Knights of Pythias... (Sam's story). New shoes in the Philippines c/o Imelda, as Bucky's side-kick in 1970s... (me prompting Sam, after Lindsey got here).
A couple of us watched Why We Fight again last night. Smart cookie Eisenhower warned people on TV that they had every potential to succumb to a "complex" (similar to Mad Cow), becoming half-wit monkey-brains, much like the Nazis, recently defeated. Those hoping to stay sane (as in vigilant) would have to reposition big time, in case the guy was right (he was).
Fast forward and you get a lot of the smarter rats jumping ship around 1983, leaving the helm to Congress, which steered her onto to the rocks, abusing its war powers big time, caving to mob psychology (the mad cows, the know-it-all pundits, the think tanks), Senator Byrd notwithstanding.
It's not like the rats went away though. A sort of "government in absentia" (off shore based) helped compensate for LAWCAP's insane greediness and cowardice, kept the flame alive while the berserkazoids ran amok, disgracing themselves in Abu Ghraib etc., losing another war for themselves (shades of Vietnam).
The White House was aware of this smart rat underground, wasn't too worried about it, thought it made sense, a good long term investment.
Fast forward some more and the loser-moron Rambos are still strutting and puffing on stage, clowning around big time. They're planning to play Drug Wars, keep the coke out of Coke, in as many territories as possible, rotating special forces through Columbia, Afghanistan, wherever else they might score (Philadelphia?).
There's nothing especially "American" about any of this. Idiocracy knows no borders, feels free to drop bombs wherever looks fun, on whatever easy targets show even a modicum of defiance, are not yet "with the program" ("you're either with us or against us").
The gulag professoriate grants degrees for living this way, and the pay is pretty good. New suckers sign up daily, soiling their Facebook reputations.
If we ever want our USA back, we might use some of our new cyber-tools to resurrect her (version control software for Congress?). Some people have been working on this in the background, but mostly there's nothing on TV about it (too busy foolin' ya), so it's not all that real.

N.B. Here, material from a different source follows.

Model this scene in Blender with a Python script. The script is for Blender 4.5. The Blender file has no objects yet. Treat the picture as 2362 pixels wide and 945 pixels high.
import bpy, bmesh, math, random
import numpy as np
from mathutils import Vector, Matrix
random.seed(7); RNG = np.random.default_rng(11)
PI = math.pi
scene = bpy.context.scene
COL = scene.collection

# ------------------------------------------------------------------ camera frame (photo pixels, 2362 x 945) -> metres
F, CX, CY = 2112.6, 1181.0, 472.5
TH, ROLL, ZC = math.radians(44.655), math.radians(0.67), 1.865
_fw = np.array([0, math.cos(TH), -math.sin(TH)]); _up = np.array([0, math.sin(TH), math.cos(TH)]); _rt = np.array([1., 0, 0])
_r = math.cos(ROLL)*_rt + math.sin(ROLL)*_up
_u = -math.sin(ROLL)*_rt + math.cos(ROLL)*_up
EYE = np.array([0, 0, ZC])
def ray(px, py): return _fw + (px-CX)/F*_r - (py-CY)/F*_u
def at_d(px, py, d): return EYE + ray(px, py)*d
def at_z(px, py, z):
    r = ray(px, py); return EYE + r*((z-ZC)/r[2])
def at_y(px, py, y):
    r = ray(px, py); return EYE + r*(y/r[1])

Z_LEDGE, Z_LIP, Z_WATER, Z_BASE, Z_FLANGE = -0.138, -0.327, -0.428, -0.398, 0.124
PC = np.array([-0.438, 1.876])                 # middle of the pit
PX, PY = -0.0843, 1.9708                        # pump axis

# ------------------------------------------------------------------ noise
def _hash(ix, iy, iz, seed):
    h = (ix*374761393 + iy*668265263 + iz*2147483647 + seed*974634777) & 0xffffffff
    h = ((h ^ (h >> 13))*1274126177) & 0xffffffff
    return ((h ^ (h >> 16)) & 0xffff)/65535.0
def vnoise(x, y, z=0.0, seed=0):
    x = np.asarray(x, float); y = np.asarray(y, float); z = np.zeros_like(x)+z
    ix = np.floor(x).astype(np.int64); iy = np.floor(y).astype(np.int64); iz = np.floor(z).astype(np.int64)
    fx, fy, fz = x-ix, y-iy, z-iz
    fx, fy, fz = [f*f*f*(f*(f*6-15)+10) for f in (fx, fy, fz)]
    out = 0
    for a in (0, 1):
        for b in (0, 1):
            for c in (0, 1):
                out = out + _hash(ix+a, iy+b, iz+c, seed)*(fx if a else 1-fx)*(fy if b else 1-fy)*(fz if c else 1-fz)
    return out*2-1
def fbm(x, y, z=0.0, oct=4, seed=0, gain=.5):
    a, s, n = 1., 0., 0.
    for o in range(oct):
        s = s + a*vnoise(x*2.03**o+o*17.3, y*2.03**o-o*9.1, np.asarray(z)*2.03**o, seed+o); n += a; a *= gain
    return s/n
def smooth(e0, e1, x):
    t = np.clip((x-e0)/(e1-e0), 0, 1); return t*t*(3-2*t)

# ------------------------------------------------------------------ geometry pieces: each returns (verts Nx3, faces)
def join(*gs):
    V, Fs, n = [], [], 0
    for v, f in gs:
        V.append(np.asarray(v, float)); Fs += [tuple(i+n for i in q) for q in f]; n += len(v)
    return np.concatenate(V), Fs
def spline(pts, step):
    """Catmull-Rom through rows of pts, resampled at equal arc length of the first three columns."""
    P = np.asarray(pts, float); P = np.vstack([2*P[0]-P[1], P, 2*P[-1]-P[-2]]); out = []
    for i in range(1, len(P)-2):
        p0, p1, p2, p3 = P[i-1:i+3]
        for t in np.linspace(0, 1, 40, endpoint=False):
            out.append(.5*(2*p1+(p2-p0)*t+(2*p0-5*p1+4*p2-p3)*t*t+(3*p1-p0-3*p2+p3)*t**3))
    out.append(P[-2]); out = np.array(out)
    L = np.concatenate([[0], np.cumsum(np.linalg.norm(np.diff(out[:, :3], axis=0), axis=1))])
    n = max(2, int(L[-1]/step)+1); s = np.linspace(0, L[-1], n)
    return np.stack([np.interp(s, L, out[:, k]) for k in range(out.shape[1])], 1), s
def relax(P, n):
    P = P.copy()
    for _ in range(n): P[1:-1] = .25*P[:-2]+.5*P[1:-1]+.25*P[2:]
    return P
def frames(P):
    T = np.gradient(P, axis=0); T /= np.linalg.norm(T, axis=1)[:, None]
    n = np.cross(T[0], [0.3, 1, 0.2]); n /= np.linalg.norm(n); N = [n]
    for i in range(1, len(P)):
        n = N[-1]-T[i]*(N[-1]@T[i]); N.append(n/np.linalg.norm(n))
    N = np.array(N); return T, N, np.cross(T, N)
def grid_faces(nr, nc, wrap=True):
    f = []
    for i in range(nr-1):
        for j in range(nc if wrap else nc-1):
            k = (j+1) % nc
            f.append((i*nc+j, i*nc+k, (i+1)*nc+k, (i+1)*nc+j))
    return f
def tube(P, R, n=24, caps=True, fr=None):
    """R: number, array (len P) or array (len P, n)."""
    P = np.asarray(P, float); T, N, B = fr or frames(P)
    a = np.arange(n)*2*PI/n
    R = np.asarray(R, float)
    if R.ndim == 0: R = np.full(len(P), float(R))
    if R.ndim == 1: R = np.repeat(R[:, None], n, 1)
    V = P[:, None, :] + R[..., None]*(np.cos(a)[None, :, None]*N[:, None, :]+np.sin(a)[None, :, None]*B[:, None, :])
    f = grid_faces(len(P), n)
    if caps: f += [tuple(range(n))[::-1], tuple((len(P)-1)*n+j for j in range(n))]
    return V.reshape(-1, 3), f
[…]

The corporate media is mostly in denial about its role, thinks it's an innocent bystander in censoring our best heritage. That's why we have Youtube etc., although many high schools ban that, pretending they have a mandate to do so (old reflexes, authoritarian thinking inherited from ancestors, really awkward and jerky (lots of schools dumb ya down, so choose wisely, study their charters on-line (if they're not open source with those, maybe look for some smarter ones?))).
Lindsey showed up around 10 AM. Our discussion turned to the Global U and an analysis of "liberalism" (what is it?). I mostly talked about "liberal guilt" as one of the hallmarks, a connect back to Protestantism and its mealy mouthed ways (Quakers are nominally Protestant but my brand tends to not celebrate that heritage so much, finds "speak truth to power" too irresponsibly "us versus them" in most contexts).
Lindsey connected liberalism to incrementalism vis-a-vis the monarchy, around the time of Thomas Hobbes, a kind of trickle down strategy wherein you beg and/or negotiate with conservatives (monarchists) for some shared glory, a small place in the sun.
As such, liberalism defines the outer ramparts of a semi-feudal society, sets up a kind of perimeter around "free speech" (think NPR). Anyone outside this perimeter gets demonized, as the flip side of liberal guilt is this ominous sense of "some one or some thing" upsetting the ego's apple cart (they're mostly rotten anyway, so big deal), probably "communists" or one of those (whomever sounds most terrifying i.e. "out of bounds" i.e. "not playing by our ruler's rules" (connect to "language games" here)).
Based on today's discussion, I'm thinking "neocon" and "neoliberal" have much in common (two sides of the same coin?).